Here we have, in our hands, the golden means by which media can be produced without FCC interference, corporate control, commercial obligations, and large special interest agendas disconnected from the needs and concerns of real people in the community. Here we have the perfect outlet for real interaction, real education, unbiased (or totally biased) interpretations, free education, and just about the most unrestricted speech you can put on the screen. SCAT let any member or resident bring in programming and it would get aired. You could show virtually anything, and that is amazing. Why aren't more people taking advantage?

It also concerns me because pressures are mounting on these little stations.

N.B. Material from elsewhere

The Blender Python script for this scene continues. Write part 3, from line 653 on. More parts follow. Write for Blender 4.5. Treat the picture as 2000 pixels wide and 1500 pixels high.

As far as I know, institutions like NPR and PBS are safe for the time being. But local programming, which in my mind is theoretically more awesome than national broadcasting, is feeling the weight of big conglomerate cable providers who no longer have to compete and thus no longer see the need to fund such trivial pursuits.

Even your local news affiliate is almost certainly controlled by New Corp., which not only owns a strikingly large share of global media, but is controlled by a strikingly small number of people. And lets just say Rupert isn't exactly a paragon of journalistic integrity. So if people don't start recognizing this, don't start truly engaging with the blessing that is public media, then they won't even notice when it's taken away from them.

I guess that's just what I'm worried about.